Instructions to follow
Reproduce each line of the material exactly, minus any picture.

Provided data

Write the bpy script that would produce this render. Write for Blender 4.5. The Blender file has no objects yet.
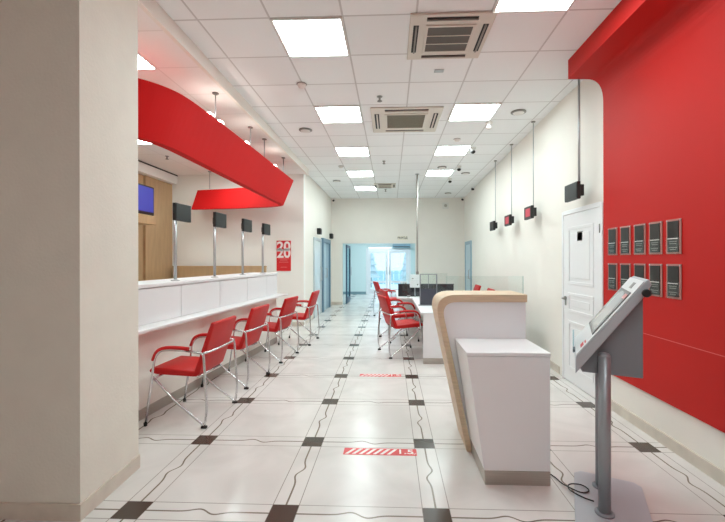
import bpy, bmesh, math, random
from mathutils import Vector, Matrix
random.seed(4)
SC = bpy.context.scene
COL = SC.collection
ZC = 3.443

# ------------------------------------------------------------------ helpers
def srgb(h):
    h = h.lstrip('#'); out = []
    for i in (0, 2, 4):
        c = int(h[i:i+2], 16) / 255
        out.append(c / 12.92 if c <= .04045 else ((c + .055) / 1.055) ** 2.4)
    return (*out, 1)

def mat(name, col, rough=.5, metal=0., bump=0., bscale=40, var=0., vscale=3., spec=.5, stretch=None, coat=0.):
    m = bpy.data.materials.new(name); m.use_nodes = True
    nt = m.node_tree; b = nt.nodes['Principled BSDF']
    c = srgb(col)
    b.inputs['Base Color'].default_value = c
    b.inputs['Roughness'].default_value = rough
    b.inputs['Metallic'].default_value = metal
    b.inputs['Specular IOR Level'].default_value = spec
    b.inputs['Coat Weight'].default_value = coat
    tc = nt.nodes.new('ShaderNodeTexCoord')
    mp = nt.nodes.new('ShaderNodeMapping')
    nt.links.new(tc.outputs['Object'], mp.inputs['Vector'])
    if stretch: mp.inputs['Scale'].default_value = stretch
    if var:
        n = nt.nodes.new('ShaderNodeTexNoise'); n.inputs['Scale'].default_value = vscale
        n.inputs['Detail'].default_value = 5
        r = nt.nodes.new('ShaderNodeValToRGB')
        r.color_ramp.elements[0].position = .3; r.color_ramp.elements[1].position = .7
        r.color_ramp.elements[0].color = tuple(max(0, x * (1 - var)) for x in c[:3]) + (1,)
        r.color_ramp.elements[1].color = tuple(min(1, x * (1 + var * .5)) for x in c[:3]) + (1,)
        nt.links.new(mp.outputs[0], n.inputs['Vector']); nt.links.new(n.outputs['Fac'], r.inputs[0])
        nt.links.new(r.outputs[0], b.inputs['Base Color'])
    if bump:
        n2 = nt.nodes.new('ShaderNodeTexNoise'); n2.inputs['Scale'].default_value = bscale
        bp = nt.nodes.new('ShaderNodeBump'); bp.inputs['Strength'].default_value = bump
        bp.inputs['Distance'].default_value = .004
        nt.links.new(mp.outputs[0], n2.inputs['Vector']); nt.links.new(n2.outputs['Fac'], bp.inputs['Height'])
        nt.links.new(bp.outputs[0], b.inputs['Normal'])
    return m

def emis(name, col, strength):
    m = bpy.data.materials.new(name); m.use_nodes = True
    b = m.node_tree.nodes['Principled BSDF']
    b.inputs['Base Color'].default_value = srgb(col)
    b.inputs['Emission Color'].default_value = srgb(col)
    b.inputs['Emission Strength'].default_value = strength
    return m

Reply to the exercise
Write the bpy script that would produce this render. Write for Blender 4.5. The Blender file has no objects yet.
import bpy, bmesh, math, random
from mathutils import Vector, Matrix
random.seed(4)
SC = bpy.context.scene
COL = SC.collection
ZC = 3.443

# ------------------------------------------------------------------ helpers
def srgb(h):
    h = h.lstrip('#'); out = []
    for i in (0, 2, 4):
        c = int(h[i:i+2], 16) / 255
        out.append(c / 12.92 if c <= .04045 else ((c + .055) / 1.055) ** 2.4)
    return (*out, 1)

def mat(name, col, rough=.5, metal=0., bump=0., bscale=40, var=0., vscale=3., spec=.5, stretch=None, coat=0.):
    m = bpy.data.materials.new(name); m.use_nodes = True
    nt = m.node_tree; b = nt.nodes['Principled BSDF']
    c = srgb(col)
    b.inputs['Base Color'].default_value = c
    b.inputs['Roughness'].default_value = rough
    b.inputs['Metallic'].default_value = metal
    b.inputs['Specular IOR Level'].default_value = spec
    b.inputs['Coat Weight'].default_value = coat
    tc = nt.nodes.new('ShaderNodeTexCoord')
    mp = nt.nodes.new('ShaderNodeMapping')
    nt.links.new(tc.outputs['Object'], mp.inputs['Vector'])
    if stretch: mp.inputs['Scale'].default_value = stretch
    if var:
        n = nt.nodes.new('ShaderNodeTexNoise'); n.inputs['Scale'].default_value = vscale
        n.inputs['Detail'].default_value = 5
        r = nt.nodes.new('ShaderNodeValToRGB')
        r.color_ramp.elements[0].position = .3; r.color_ramp.elements[1].position = .7
        r.color_ramp.elements[0].color = tuple(max(0, x * (1 - var)) for x in c[:3]) + (1,)
        r.color_ramp.elements[1].color = tuple(min(1, x * (1 + var * .5)) for x in c[:3]) + (1,)
        nt.links.new(mp.outputs[0], n.inputs['Vector']); nt.links.new(n.outputs['Fac'], r.inputs[0])
        nt.links.new(r.outputs[0], b.inputs['Base Color'])
    if bump:
        n2 = nt.nodes.new('ShaderNodeTexNoise'); n2.inputs['Scale'].default_value = bscale
        bp = nt.nodes.new('ShaderNodeBump'); bp.inputs['Strength'].default_value = bump
        bp.inputs['Distance'].default_value = .004
        nt.links.new(mp.outputs[0], n2.inputs['Vector']); nt.links.new(n2.outputs['Fac'], bp.inputs['Height'])
        nt.links.new(bp.outputs[0], b.inputs['Normal'])
    return m

def emis(name, col, strength):
    m = bpy.data.materials.new(name); m.use_nodes = True
    b = m.node_tree.nodes['Principled BSDF']
    b.inputs['Base Color'].default_value = srgb(col)
    b.inputs['Emission Color'].default_value = srgb(col)
    b.inputs['Emission Strength'].default_value = strength
    return m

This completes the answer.